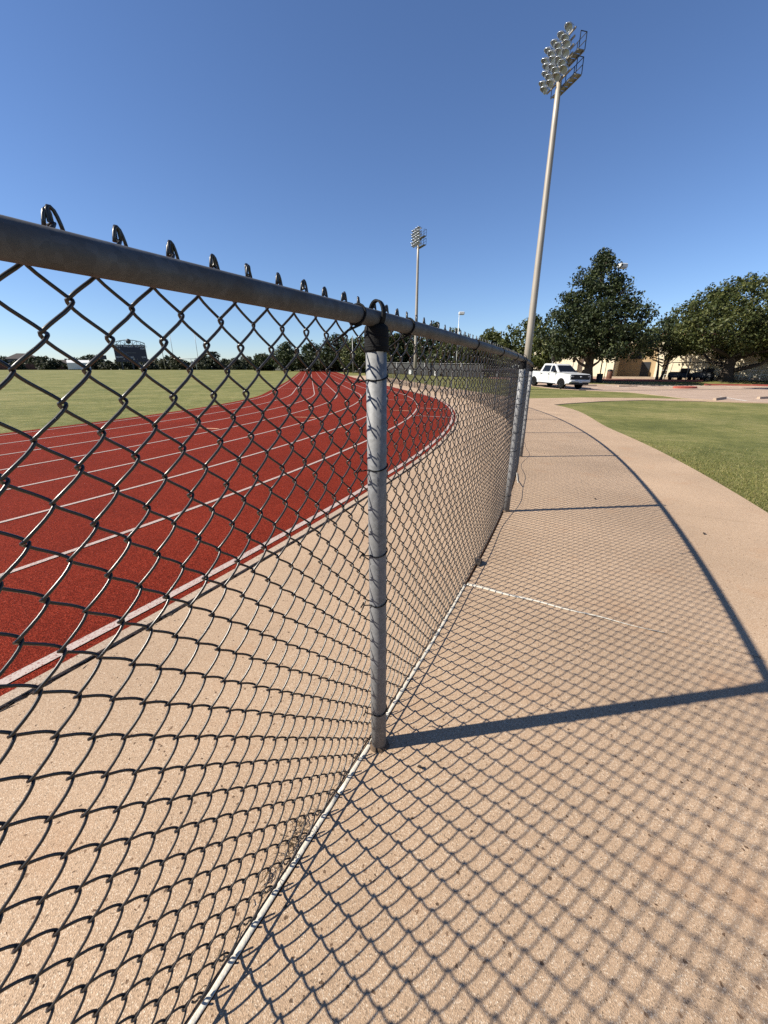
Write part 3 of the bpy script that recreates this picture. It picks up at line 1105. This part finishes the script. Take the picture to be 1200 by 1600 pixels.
# far trees along the horizon beyond the playing field
qt = random.Random(9)
protos = []
k = 0
names = ['flat topped', 'rounded', 'ragged', 'bushy', 'spreading']
ftx = [-3.1, 12, 28, 42, 62, 76, 92, 118, 146, 160, 172, 196, 214, 232, 246, 268, 284, 300, 318, 334, 352, 370, 388, 404]
for i, px in enumerate(ftx):
    Y = 165 + 12 * math.sin(i * 2.3)
    X = (px - 600) / 615 * (Y * .94)
    hh = 4.9 + 1.2 * math.sin(i * 1.7 + 1) + qt.uniform(-.6, .8)
    lab = 'far grey green tree beyond the playing field, number %d from left along the horizon' % (i + 1)
    ords = ['first', 'second', 'third', 'fourth', 'fifth', 'sixth', 'seventh', 'eighth', 'ninth', 'tenth', 'eleventh', 'twelfth', 'thirteenth', 'fourteenth', 'fifteenth', 'sixteenth', 'seventeenth', 'eighteenth', 'nineteenth', 'twentieth', 'twenty-first', 'twenty-second', 'twenty-third', 'twenty-fourth']
    lab = 'far grey green tree on the horizon beyond the playing field, %s from the left' % ords[i]
    r = hh * .85
    tree('far_tree', lab, X, Y, hh, [(0, r * .85), (.3, r), (.6, r * .85), (1, r * .3)], 'far_leaf', 100 + i, .2, .02, (0, 0), 70, (.9, 1.6), 24, .7, group='far trees along the horizon')

# ------------------------------------------------------------------ school building with arches
def building():
    A = Vector((22.0, 62.0, 0)); B = Vector((52.0, 42.0, 0))
    d = (B - A).normalized()
    rz = math.atan2(d.y, d.x)
    root = empty('school_building', (A.x, A.y, -.05), rz, 'low cream stucco building with arched bays behind the trees', 'building')
    # local: x along the front, y into the building, z up
    def bay_wall(name, x0, bays, bw, h, mat, y0=0.0, th=.45, sill=.0):
        """front wall with an arched opening in every bay"""
        mb = MB()
        for i in range(bays):
            xa = x0 + i * bw
            pier = bw * .17
            r = bw / 2 - pier
            zc = h * .50
            n = 14
            mb.box((xa + pier / 2, y0, h / 2), (pier, th, h))
            mb.box((xa + bw - pier / 2, y0, h / 2), (pier, th, h))
            arc = [(xa + bw / 2 - r * math.cos(math.pi * k / n), zc + r * .9 * math.sin(math.pi * k / n)) for k in range(n + 1)]
            for (ax, az), (bx, bz) in zip(arc[:-1], arc[1:]):
                ya, yb = y0 - th / 2, y0 + th / 2
                vs_ = [(ax, ya, az), (bx, ya, bz), (bx, ya, h), (ax, ya, h), (ax, yb, az), (bx, yb, bz), (bx, yb, h), (ax, yb, h)]
                mb.add(vs_, [(0, 1, 2, 3), (5, 4, 7, 6), (4, 5, 1, 0), (3, 2, 6, 7)])
        return mb.build(name, mat, root)
    h = 4.6
    bay_wall('arched_wall', 0.0, 2, 5.2, h, 'stucco')
    bay_wall('arched_wall', 15.2, 4, 4.6, h, 'stucco')
    mb = MB()
    mb.box((5.2, .50, h / 2), (10.4, .3, h)); mb.box((10.55, 2.6, h / 2), (.3, 5.2, h))
    mb.build('back_wall', 'stucco', root)
    mb = MB(); mb.box((24.4, .50, h / 2), (18.4, .3, h)); mb.build('back_wall', 'stucco', root)
    mb = MB(); mb.box((12.9, 5.0, h * .5), (5.2, .3, h)); mb.build('back_wall', 'stucco_shade', root)
    mb = MB(); mb.box((15.05, 2.6, h / 2), (.28, 4.7, h)); mb.build('side_wall', 'stucco_shade', root)
    mb = MB(); mb.box((10.1, -.42, h * .5), (.9, .36, h)); mb.build('pilaster', 'stucco', root)
    # windows
    def window(x, y, z, w, hh, bars=4):
        f = MB()
        t = .08
        for (cx, cz, sx, sz) in ((x, z - hh / 2, w, t), (x, z + hh / 2, w, t), (x - w / 2, z, t, hh + t), (x + w / 2, z, t, hh + t)):
            f.box((cx, y - .05, cz), (sx, .10, sz))
        for k in range(1, bars):
            f.box((x - w / 2 + w * k / bars, y - .04, z), (.05, .05, hh))
        fo = f.build('window_frame', 'dark_metal', root)
        p = MB(); p.box((x, y + .005, z), (w, .03, hh)); p.build('pane', 'dark_glass', fo)
    window(13.0, 4.83, 3.0, .9, .9, 2)
    window(2.6, .33, 2.9, 2.0, 1.1)
    for i in (1, 3):
        window(15.2 + 4.6 * (i + .5), .33, 2.9, 2.0, 1.1)
    window(10.1, -.62, 3.1, .35, .8, 2)
    # door in the shaded entry
    f = MB(); f.box((14.0, 4.8, 1.05), (1.0, .08, 2.1)); do = f.build('door', 'dark_metal', root)
    f = MB(); f.box((14.35, 4.74, 1.0), (.12, .06, .04)); f.build('handle', 'grey_metal', do)
    # cornice and tiled roof
    mb = MB(); mb.box((5.2, .2, h + .12), (10.9, 1.2, .24)); mb.build('cornice', 'stucco', root)
    mb = MB(); mb.box((24.6, .2, h + .12), (19.2, 1.2, .24)); mb.build('cornice', 'stucco', root)
    for (xa, xb) in ((-.3, 10.9), (15.0, 34.3)):
        mb = MB()
        n = int((xb - xa) / .35)
        for k in range(n):
            x = xa + .35 * (k + .5)
            ring0, ring1 = [], []
            for q_ in range(7):
                b = math.pi * q_ / 6
                ring0.append((x - .17 * math.cos(b), -.55, h + .26 + .11 * math.sin(b)))
                ring1.append((x - .17 * math.cos(b), 6.0, h + 1.0 + .11 * math.sin(b)))
            mb.loft([ring0, ring1], False, False, True, closed=False)
        mb.add([(xa, -.5, h + .245), (xb, -.5, h + .245), (xb, 6, h + .98), (xa, 6, h + .98)], [(0, 1, 2, 3)])
        mb.build('roof', 'roof_tile', root)
    # taller block behind
    mb = MB(); mb.box((13.0, 9.5, 2.45), (12, 6, 4.9)); mb.build('upper_block', 'stucco', root)
    # railing along the ramp
    mb = MB()
    for k in range(15):
        mb.box((15.4 + .9 * k, -1.6, .55), (.05, .05, 1.0))
    for z in (.55, 1.05): mb.box((21.7, -1.6, z), (12.7, .045, .045))
    mb.build('railing', 'white_metal', root)
    mb = MB(); mb.box((17, -.9, .1), (34, 1.2, .3)); mb.build('plinth', 'kerb_concrete', root)
    return root
building()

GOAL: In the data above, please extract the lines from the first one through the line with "tree('far_tree', lab, X, Y, hh, [(0, r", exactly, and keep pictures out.

ANSWER TO THIS TASK:
Write part 3 of the bpy script that recreates this picture. It picks up at line 1105. This part finishes the script. Take the picture to be 1200 by 1600 pixels.
# far trees along the horizon beyond the playing field
qt = random.Random(9)
protos = []
k = 0
names = ['flat topped', 'rounded', 'ragged', 'bushy', 'spreading']
ftx = [-3.1, 12, 28, 42, 62, 76, 92, 118, 146, 160, 172, 196, 214, 232, 246, 268, 284, 300, 318, 334, 352, 370, 388, 404]
for i, px in enumerate(ftx):
    Y = 165 + 12 * math.sin(i * 2.3)
    X = (px - 600) / 615 * (Y * .94)
    hh = 4.9 + 1.2 * math.sin(i * 1.7 + 1) + qt.uniform(-.6, .8)
    lab = 'far grey green tree beyond the playing field, number %d from left along the horizon' % (i + 1)
    ords = ['first', 'second', 'third', 'fourth', 'fifth', 'sixth', 'seventh', 'eighth', 'ninth', 'tenth', 'eleventh', 'twelfth', 'thirteenth', 'fourteenth', 'fifteenth', 'sixteenth', 'seventeenth', 'eighteenth', 'nineteenth', 'twentieth', 'twenty-first', 'twenty-second', 'twenty-third', 'twenty-fourth']
    lab = 'far grey green tree on the horizon beyond the playing field, %s from the left' % ords[i]
    r = hh * .85
    tree('far_tree', lab, X, Y, hh, [(0, r * .85), (.3, r), (.6, r * .85), (1, r * .3)], 'far_leaf', 100 + i, .2, .02, (0, 0), 70, (.9, 1.6), 24, .7, group='far trees along the horizon')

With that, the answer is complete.